This is a usage question. Seriously.
Folks use both words with great confidence, which leads me to believe they know what they're talking about.
We are assured that on EL&U questions must not be posted whose answers can only be opinion-based. And - if your answer isn't factual, it'll be closed immediately. Yes. We know the drill.
So it came to me as a shock today when someone with a rep of more than 50K (a fellow whom I like, incidentally) began answering a question with "I think ..."
Personally I have nothing against it. Opinions are superior to facts - in Decartes' ... opinion ... anyway. The word opinion is a derivative of the word opine, which means "to think" in Latin. Had Decartes thought ... damn it ! ... had he thought it was the other way around, he would have said "I've got some facts here, therefore ..." But he didn't.
According to the standard definition, a fact is something that can be proven right. (They usually leave it at that; however, an honest person should hasten to add " ... or wrong").
An opinion is something that cannot be proven right, nor wrong for that matter.
Or so they say.
A long, long time ago scientists took it as a matter of course that the Earth was the center of the Universe. To them and their groupies this was a fact. At the same time other scientists protested that the Sun, and not the Earth, was in the center, or slightly off-center. The two schools of thought continued to prove their rivals wrong and their own theory right. This went on for many centuries. Geocentric, heliocentric.
(There was, to be sure, Nicholas of Cusa, who explained that the Universe as we know it cannot have a geometrical center, but he was pointedly ignored).
Then, many centuries later, someone demonstrated, or thought he did, that neither the Sun nor the Earth were in the middle. Today's scientists believe in the almighty singularity that appeared out of nowhere and detonated itself with such vim and vigor that space, time, matter and energy suddenly appeared and began rapidly to expand in all directions centerlessly. That is now a fact, while the older ideas are no longer viewed as facts: they're outdated opinions. (Facts cannot be outdated: facts are forever, as Cleopatra used to say).

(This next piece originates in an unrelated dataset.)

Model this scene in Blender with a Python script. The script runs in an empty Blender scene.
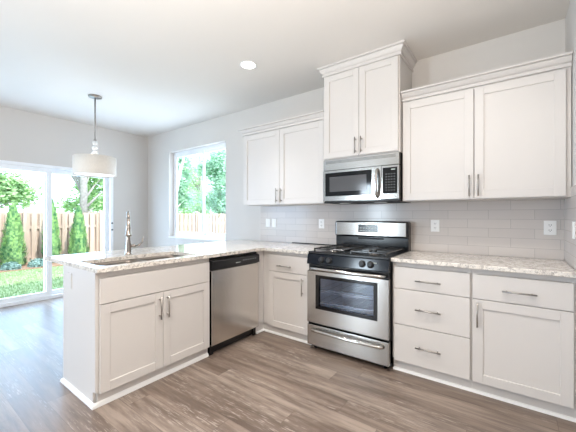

"What is the source of this?" demands the skeptical Mr. X squeamishly when he encounters information that doesn't quite fit into his well-adjusted outlook.
The ancient Romans thought the story of Troy was fiction. Troy? Fiction. Of course. It's a fact. Only ignorant people believe it might be true.
Folks continued to hold this ... op ... whoa. Folks continued to view the fictional nature of Troy as a fact until someone somewhere developed a different ... opinion ... damn it ... Eventually, an amateur named Schliemann dug up something that definitely wasn't Troy. Then, reluctantly, some folks began to agree that it was ... well ... kind of ... Troy.
Now we know for a fact that the Trojan War took place sometime in the 12th Century B.C. Look it up if you don't believe me. What's my source? I've got many. Wikipedia is one. Britannica Encyclopedia is another. There are countless books and essays.
Yes, but all those encyclopedia entries, all those textbook chapters - they didn't just magically appear, did they? No. They were written by, well, people. Reputable and scholarly, but still human. What was their source? Evidence? What evidence? Homer and Schliemann?
But no one questions Troy anymore. There's just no need. Too many entries. Too many books, well-indexed and cross-referenced. Consensus. Part of the paradigm.
But. Someone was first. The pioneer. The trailblazer. The idea's only champion at the time. At some point in the past that someone said, "Homer's account was based on actual historical events."
They called him a moron and told him to keep his uninteresting opinions to himself. Until ...
As it turns out, a fact is an opinion agreed on by many. Evidence or no evidence. An opinion is a unit of information someone believes in. A fact is a unit of information many reputable people believe in.
When you're stating a fact, it does help if your ... uh ... "source" ... is "reputable," i.e. the person whose essay or book you're so cavalierly alluding to is properly certified (has the stamp of approval, a.k.a. "the Sign of the Beast").
Am I right? ...
Now comes the comical part. I'm pretty sure a whole bunch of folks will want to close this question because "it is primarily opinion-based." Which is to say that, while we only consider facts, and never opinions, here on EL&U, what a fact or an opinion actually is is a matter of opinion, not fact.
Or not.
If not, please give me your definition of those two words.